Immigrants and Minorities in British Society by Colin Holmes

Immigrants and Minorities in British Society by Colin Holmes

Author:Colin Holmes [Holmes, Colin]
Language: eng
Format: epub, pdf
Tags: Social Science, Sociology, General
ISBN: 9781317384403
Google: t9m9CgAAQBAJ
Publisher: Routledge
Published: 2015-10-16T05:59:43+00:00


5 The Chinese in Britain, 1860–1914

by J. P. May

Social historians have paid little attention to the Chinese in Britain: at first sight, this is strange. The nineteenth- and early twentieth-century press commented on the dramatic impact of their presence in Australia and the United States of America, and accounts of the Chinese in Britain frequently referred to their exotic or potentially provocative habits such as opium taking, gambling and sexual relations with ‘white women’ and girls. The possibility of an interesting tension between Britain’s first Chinese residents and the wider community is given apparent support by the most outstanding manifestations of public feeling towards them. During the 1906 general election campaign, hostility to Chinese labour in the Transvaal was widespread, and in a night of rioting in 1911 all of Cardiff’s thirty or so Chinese laundries were destroyed.

Available evidence of the day-to-day relations of the Chinese and the rest of the community, however, reveals that this was not the whole picture. Although occasional notes of disquiet were expressed with respect to the Chinese presence, there is other evidence which would suggest that attitudes of indifference and even acceptance were present. Indeed, it has been suggested that the reason for the apparent lack of interest in Chinese immigrants ‘would seem to be largely that they have not appeared to pose any sort of minority problem’.1 An attempt is made in the following pages to assess the relations between the Chinese and British society and to speculate upon the factors which conditioned them.

Apart from diplomats and occasional visitors, the Chinese first came to Britain in the late 1860s. A number of Liverpool lines—and especially the Ocean Steam Ship Company’s Blue Funnel Line—began to trade with China from 1865 onwards and from an early date employed Chinese seamen. Even so, the number of the Chinese remained in three figures until the twentieth century, and in nineteenth-century Britain interest was focused almost entirely upon the Chinese abroad.
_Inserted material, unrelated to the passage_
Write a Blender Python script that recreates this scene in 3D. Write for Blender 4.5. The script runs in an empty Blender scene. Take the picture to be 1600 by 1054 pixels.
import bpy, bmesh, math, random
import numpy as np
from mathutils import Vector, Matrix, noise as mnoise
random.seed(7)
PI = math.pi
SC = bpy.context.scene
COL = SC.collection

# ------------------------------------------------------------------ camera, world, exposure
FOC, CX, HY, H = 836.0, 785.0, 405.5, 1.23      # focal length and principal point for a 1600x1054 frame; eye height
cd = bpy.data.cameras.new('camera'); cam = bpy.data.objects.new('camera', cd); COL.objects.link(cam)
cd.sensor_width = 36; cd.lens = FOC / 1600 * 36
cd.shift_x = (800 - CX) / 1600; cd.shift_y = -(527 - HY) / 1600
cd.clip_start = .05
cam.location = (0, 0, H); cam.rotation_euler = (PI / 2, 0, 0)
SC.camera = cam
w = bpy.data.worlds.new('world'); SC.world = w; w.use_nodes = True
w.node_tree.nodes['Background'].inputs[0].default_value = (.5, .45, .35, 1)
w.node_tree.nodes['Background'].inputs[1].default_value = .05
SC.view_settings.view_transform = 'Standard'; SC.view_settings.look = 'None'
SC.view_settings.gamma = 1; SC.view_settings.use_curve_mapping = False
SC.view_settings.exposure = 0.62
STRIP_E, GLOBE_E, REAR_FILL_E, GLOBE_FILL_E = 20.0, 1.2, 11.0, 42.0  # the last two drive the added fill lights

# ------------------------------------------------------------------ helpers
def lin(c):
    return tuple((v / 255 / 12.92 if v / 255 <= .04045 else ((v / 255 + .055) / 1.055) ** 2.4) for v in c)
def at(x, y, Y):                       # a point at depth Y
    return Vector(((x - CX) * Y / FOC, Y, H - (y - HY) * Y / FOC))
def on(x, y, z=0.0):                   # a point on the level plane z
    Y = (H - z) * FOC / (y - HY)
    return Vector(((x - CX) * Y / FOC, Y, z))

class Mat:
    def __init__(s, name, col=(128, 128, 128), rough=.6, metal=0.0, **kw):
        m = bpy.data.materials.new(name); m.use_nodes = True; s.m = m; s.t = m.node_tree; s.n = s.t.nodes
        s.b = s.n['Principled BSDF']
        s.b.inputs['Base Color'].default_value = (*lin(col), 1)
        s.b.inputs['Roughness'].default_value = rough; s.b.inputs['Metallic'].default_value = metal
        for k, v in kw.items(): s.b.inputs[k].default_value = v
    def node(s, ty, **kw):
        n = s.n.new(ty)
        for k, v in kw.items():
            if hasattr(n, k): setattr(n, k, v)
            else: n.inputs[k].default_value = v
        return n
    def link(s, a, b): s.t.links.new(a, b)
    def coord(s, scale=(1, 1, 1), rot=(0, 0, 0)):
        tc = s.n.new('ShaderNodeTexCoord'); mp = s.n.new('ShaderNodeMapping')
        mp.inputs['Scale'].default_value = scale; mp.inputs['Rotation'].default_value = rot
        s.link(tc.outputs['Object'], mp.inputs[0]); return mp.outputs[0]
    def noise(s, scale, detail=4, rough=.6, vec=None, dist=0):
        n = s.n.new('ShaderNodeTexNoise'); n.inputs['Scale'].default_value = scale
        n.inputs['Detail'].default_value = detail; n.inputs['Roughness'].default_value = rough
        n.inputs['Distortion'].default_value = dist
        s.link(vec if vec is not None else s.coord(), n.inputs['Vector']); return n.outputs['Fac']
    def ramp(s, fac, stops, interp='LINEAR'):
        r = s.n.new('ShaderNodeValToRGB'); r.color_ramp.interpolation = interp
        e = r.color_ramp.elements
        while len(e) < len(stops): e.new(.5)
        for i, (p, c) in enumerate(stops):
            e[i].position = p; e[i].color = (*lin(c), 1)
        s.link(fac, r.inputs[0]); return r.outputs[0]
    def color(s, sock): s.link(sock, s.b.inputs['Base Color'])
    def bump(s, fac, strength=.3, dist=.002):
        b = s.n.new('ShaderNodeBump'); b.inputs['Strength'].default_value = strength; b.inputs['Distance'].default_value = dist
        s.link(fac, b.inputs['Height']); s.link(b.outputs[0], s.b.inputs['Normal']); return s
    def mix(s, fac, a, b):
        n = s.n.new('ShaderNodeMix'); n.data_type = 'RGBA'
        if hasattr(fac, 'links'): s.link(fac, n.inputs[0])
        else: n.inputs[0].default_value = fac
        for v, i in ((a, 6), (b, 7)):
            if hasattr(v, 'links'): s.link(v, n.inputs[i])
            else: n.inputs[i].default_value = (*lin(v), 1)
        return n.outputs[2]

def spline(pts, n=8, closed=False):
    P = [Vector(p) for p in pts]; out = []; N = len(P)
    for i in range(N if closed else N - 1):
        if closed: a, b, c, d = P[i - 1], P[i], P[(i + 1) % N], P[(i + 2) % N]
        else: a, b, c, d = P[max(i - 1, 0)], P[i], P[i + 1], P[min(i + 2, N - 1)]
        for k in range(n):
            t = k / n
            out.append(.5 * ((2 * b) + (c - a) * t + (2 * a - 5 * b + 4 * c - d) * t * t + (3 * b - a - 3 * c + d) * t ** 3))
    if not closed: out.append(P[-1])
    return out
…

In the second half of the nineteenth century frequent reference was made in a variety of newspapers and journals to Chinese emigration. During the middle decades of the nineteenth century the Chinese had begun to emigrate in substantial numbers. By 1870, when the first groups of Chinese workers began to appear on the east coast of America, Chinese communities numbering some tens of thousands could be found in Australia and in California. An American correspondent of The Times advised that a congressional committee inquiring into Chinese immigration had estimated that there were 35,000 Chinese in San Francisco alone;2 whilst in Australia the immigration of substantial numbers of Chinese into Victoria had begun in the 1850s, and a correspondent of The Times in New South Wales complained in 1877 that there were 17,000 Chinese in that state alone where ‘All the working-classes instinctively resent the idea of a Chinese “proletariat”’.3 Living conditions in China, reported as little above subsistence level, and sometimes not even that, provided a strong motive for emigration, and these Chinese emigrants could easily be perceived as the thin end of a wedge comprising 350 million of their compatriots.